To move forward, Williamson took a step backward, so to speak, and tossed out all of his computer-generated motifs; his prints were either hand-drawn or painted, and as a result everything looked more genuine. There was also much less float: That ship, for the most part, has sailed. Instead, there were more versatile daytime looks, as evidenced by printed banana-shaped trousers, and an abundantly wearable gray floral shift dress. For evening, there was also less of his usual red carpet fare and more options suited for a nice dinner after work.

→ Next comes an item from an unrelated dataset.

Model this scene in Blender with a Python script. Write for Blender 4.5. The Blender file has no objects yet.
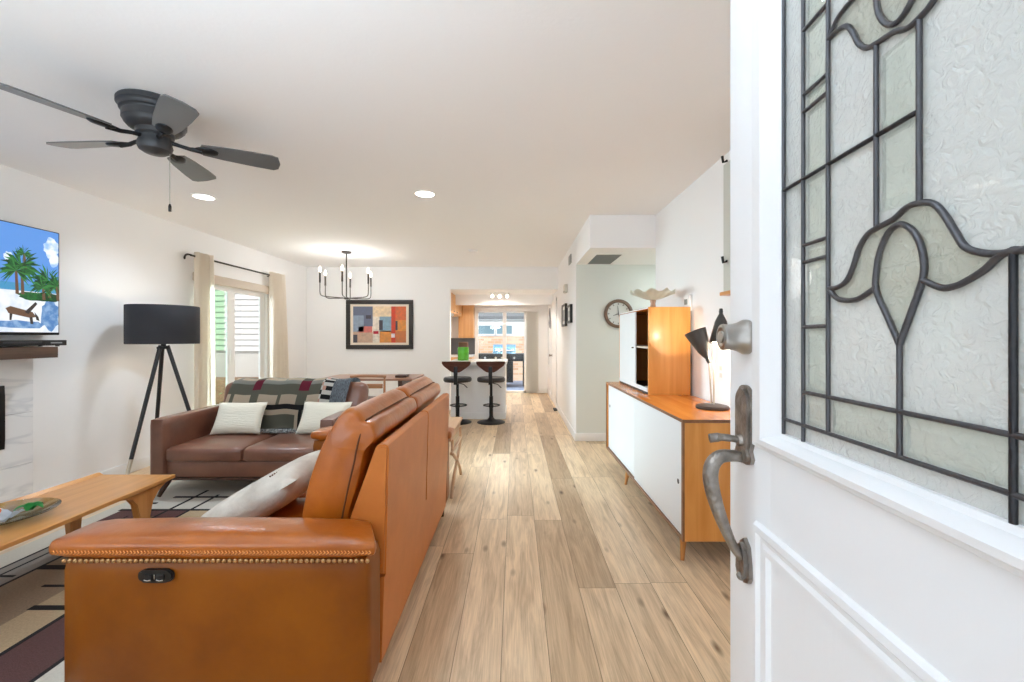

A sturdy black organza dress with white embroidered flowers showed a new restraint, while a soundly constructed peplum organza jacket with a chiffon overlay announced, "I am still a Matthew Williamson woman—just with a few gray hairs."

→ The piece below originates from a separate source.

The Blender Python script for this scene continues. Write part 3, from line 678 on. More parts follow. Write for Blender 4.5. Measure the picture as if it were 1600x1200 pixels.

The abundance of colors and prints showed a reinvigorated business spirit; he's simply giving his huge fan base an abundance of choice. So, here is gray dip-dye if you wish; here is an indigo ikat; here is a Keith Haring-inspired print; here are some lemon yellow daisy looks. For those keeping a digital scorecard, all of this is enhanced by a revamped Matthew Williamson site, updated, somewhat ambitiously, daily.

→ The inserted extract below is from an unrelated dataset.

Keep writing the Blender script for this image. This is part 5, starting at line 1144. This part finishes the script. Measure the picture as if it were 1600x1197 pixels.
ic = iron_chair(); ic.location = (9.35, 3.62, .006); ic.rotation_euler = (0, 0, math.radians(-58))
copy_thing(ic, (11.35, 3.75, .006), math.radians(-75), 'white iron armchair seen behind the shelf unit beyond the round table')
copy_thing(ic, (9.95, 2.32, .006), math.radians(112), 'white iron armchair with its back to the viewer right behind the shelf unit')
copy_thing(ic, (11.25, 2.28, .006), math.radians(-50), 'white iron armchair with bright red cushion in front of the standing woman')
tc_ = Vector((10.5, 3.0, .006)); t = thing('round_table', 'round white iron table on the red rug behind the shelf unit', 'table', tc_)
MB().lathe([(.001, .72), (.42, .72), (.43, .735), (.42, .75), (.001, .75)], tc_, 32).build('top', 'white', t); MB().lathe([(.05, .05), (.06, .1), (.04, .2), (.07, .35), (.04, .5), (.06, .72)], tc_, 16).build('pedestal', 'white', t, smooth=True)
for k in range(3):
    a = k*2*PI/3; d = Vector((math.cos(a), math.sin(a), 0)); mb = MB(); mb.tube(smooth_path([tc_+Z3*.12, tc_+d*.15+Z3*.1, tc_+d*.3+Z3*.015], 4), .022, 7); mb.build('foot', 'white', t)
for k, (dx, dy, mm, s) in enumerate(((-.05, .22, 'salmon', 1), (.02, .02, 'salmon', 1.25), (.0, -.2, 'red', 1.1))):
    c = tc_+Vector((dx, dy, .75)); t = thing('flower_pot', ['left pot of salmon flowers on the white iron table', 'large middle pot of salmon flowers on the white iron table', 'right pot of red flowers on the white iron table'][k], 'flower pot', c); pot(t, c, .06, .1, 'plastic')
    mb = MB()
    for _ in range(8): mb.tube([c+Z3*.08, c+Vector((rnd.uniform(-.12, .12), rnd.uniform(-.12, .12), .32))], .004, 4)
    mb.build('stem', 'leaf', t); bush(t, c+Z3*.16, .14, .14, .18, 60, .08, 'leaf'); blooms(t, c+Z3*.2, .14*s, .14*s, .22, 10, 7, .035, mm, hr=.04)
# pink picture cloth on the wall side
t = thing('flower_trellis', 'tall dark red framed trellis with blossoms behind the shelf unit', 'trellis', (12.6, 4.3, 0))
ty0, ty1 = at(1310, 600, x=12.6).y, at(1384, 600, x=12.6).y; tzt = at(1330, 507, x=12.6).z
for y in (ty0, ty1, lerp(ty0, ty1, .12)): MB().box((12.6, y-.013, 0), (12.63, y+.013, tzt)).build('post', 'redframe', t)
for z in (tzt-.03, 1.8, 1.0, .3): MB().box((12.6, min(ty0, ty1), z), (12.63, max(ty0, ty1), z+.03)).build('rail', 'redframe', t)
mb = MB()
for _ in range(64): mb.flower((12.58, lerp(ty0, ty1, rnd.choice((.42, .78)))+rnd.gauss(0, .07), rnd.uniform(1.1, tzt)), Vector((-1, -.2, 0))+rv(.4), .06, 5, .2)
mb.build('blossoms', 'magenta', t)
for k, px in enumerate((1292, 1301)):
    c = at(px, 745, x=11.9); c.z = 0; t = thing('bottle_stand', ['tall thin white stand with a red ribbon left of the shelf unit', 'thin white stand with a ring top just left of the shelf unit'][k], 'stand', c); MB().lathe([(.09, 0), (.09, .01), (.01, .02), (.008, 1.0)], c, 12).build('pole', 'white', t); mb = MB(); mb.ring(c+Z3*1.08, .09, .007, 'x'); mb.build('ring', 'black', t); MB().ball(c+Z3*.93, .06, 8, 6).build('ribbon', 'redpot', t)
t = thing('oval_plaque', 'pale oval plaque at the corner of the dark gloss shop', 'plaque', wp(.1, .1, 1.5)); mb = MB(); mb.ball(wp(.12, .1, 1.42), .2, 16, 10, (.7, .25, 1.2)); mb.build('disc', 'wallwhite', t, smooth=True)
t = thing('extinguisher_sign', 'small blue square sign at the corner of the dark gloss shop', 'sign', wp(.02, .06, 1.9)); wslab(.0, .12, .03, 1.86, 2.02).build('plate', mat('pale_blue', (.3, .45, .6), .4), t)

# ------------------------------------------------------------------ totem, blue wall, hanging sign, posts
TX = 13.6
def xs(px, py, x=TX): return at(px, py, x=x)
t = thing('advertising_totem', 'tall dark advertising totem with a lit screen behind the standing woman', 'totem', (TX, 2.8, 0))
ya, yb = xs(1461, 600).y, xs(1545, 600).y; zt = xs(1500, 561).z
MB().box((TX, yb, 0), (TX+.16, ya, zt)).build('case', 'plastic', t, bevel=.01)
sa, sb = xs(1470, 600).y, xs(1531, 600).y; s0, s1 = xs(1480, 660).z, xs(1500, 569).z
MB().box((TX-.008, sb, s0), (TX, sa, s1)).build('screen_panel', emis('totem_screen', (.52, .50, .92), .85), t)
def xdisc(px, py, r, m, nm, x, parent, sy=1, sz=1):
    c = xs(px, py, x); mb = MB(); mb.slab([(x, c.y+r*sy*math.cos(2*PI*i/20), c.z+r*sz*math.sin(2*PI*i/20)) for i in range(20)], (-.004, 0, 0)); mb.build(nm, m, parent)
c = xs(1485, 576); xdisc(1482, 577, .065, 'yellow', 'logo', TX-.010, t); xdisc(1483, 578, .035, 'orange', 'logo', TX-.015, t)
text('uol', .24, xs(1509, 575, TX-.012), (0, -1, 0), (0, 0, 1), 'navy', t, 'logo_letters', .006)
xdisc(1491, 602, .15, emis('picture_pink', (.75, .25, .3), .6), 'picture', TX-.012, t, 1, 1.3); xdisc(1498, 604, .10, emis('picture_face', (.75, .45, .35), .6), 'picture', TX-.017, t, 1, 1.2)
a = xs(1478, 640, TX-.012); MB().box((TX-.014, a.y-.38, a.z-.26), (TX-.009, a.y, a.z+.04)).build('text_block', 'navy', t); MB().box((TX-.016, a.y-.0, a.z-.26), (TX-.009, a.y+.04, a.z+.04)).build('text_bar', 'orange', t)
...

But hard-core fans needn't fret too much—there was still plenty of the old Matthew in there: Dragonflies and flowers were well represented, as well as a couple of restrained chiffon gowns that had the likes of Sienna Miller and Paloma Faith clapping enthusiastically. Then there were the bright fuchsias and oranges. "Louise Wilson told me she wanted to see more of the 1997 show," Williamson said, referring to his debut collection, Electric Angels, with Kate Moss, Jade Jagger, and Helena Christensen—a moment that put him on the map. "And so I needed to reissue that."
We couldn't help but notice a brightly colored dress on the rack backstage, somewhat shapeless, festooned with embroidered flowers, colors, and sequins. Why didn't it make it on the runway? "Well," said Matthew, "I guess that is really the old Matthew Williamson. Onward, I suppose." Good thing, then, that maturity suits him.